August 20, 2009 Gulley was shot and killed when three men forced their way into his apartment.  Dewitt, Turner, and Moore all charged in the killing and robbery.  Dewitt and Turner all confessed to forcing their way into the apartment and stated that Moore shot Gulley in the head. 
Dewitt agreed to a plea deal to avoid a murder charge to plead guilty to 1 count of Involuntary Manslaughter, 1 count of Aggravated Robbery, 1 count of Felonious Assault, and the 3 year gun specification.  The deal included an agreed total sentence of 16-20 years in prison.  The Judge agreed and sentenced Dewitt to 16 years. 

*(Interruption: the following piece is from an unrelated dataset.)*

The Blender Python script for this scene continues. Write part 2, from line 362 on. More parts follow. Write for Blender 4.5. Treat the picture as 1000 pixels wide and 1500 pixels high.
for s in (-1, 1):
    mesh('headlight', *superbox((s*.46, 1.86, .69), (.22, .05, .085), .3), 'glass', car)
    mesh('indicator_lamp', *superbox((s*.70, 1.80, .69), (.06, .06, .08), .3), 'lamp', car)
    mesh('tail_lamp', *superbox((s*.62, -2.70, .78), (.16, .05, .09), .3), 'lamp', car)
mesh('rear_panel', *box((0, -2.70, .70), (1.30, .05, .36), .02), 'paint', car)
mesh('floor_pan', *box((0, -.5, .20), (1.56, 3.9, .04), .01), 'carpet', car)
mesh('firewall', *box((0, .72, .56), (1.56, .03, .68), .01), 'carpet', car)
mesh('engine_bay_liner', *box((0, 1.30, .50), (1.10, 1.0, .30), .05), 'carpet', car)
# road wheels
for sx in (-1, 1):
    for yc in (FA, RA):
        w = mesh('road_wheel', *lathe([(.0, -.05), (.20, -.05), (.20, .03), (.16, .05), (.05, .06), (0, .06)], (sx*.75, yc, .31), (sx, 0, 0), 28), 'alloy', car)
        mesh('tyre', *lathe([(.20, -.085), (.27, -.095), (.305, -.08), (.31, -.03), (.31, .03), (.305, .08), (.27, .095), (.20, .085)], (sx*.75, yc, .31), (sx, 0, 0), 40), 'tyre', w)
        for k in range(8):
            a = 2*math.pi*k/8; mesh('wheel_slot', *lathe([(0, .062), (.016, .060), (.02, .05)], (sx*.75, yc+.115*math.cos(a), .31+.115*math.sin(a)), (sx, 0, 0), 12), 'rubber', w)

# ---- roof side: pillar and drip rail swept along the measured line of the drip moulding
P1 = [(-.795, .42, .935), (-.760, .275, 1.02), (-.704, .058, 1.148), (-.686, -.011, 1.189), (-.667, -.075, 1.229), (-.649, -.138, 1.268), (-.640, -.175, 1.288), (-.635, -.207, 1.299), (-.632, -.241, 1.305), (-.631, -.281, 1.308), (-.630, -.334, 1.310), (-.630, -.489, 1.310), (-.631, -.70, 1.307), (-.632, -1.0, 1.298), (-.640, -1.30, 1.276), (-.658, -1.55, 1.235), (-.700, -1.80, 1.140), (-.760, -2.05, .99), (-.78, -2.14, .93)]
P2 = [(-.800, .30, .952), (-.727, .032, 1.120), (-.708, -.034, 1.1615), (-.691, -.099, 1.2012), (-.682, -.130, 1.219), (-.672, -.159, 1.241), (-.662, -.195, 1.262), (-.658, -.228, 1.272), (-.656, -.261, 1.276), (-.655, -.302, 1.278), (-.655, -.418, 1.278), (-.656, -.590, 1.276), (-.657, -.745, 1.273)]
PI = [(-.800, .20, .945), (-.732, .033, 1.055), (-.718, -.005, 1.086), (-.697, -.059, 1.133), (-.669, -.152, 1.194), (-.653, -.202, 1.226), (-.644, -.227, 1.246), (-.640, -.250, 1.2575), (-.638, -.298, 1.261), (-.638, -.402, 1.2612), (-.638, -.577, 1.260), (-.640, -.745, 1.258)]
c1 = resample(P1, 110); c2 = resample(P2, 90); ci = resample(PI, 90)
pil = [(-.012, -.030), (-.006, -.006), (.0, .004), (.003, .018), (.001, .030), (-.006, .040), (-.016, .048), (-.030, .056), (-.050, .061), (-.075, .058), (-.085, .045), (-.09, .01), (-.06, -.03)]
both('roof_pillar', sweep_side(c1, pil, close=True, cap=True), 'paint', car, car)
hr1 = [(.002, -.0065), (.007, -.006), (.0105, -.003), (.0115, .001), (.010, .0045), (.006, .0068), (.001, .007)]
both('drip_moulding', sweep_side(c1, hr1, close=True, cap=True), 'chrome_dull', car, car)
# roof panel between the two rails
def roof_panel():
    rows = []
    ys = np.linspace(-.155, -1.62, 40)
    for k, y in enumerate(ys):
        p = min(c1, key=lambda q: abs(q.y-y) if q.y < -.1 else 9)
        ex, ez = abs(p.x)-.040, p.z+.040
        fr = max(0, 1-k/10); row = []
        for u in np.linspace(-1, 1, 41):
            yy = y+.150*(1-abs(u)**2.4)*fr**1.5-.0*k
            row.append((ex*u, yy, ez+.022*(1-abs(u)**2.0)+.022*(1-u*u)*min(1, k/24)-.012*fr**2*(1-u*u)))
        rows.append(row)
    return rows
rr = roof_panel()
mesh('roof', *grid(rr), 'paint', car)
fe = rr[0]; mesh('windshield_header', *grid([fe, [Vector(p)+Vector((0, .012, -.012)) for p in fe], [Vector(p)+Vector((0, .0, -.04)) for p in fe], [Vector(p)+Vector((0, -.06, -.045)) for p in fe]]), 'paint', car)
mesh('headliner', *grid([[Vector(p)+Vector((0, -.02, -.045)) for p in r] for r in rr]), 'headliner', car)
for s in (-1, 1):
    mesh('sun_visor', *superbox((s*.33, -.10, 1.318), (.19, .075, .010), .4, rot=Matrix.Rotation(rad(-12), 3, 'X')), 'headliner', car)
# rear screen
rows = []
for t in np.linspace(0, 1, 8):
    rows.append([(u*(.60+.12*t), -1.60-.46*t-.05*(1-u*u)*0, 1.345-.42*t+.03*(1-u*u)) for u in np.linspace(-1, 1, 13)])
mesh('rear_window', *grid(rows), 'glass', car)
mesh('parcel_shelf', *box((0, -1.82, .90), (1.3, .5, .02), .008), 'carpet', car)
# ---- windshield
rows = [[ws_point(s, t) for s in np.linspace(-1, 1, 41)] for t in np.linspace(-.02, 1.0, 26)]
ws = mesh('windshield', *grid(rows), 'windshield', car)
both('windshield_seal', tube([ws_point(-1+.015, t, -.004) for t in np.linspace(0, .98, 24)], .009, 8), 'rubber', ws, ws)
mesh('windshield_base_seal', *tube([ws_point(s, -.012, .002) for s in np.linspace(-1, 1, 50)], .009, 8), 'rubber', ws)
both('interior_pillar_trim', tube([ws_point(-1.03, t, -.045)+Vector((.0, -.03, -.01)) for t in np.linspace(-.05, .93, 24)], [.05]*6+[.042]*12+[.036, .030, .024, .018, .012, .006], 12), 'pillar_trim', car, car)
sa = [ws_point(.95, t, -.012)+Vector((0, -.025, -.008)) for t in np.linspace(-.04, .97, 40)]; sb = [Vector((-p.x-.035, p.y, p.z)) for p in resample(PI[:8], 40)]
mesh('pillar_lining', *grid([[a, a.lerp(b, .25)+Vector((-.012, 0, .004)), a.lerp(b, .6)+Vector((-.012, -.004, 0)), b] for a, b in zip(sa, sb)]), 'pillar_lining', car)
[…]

Moore eventually agreed to a plea to an aggregate term of 8-12 years in prison.  Dewitt requested the trial court to sentence him to the range that Moore got based on that Moore was the shooter and is getting less time than he who was not the shooter.
Defendant appeals citing 4 errors:

1.       The Trial Court erred in not imposing a sentence that was consistent with sentences for similar crimes committed by similar offenders.

a.       OVERRULED- R.C. 2953.08(D)(1) “ A sentence is not subject to review under this section if the sentence is authorized by law, has been recommended jointly by the Defendant and the Prosecution in the case, and is imposed by a sentencing judge.”  Because Dewitt agreed to the sentence he is stuck with it. 

2.       Trial Court erred in not permitting shock incarceration or transitional control.

a.       Defendant is not eligible for shock incarceration or intensive prison program because it is a 1st degree felony.  The court is required to make a specific finding of fact as to why he is not eligible if it denies eligibility but because he isn’t eligible because of the offense no harm no foul

b.      Defendant, however, is eligible for transitional control therefore the case is remanded to trial court for such findings.

3.       The Trial Court erred in failing to merge the counts.

a.       This may be true but because Defendant failed to object at plea or sentencing there is no record to establish whether in fact these are allied offenses of similar import.

4.       Jail Credit- this is unclear because no record was contained with the supplementation of the appeal.  Therefore overruled for now until a new appeal is filed. 

MORAL OF THE STORY:  The most important two things that come out of this is that merger continues to be ignored at the trial level.  Merger seems to have become a lot clearer in light of State v. Johnson from December 2010, but a year later I believe it is still not being argued enough.  Anytime a person is charged with more than one charge merger should always be analyzed with the client.  A client cannot make an informed decision about whether to go to trial or not if he doesn’t know the maximum and minimum mandatory possible penalties in all case.  Merger allows a person to know what the most likely maximum penalty is.  If you don’t make the record then the Court of Appeals CANT help you.  The second item is that the justice system isn’t always consistent or fair especially if you agree to a deal that turns out to be not so good after all.  Plea deals don’t come with gift receipts to return.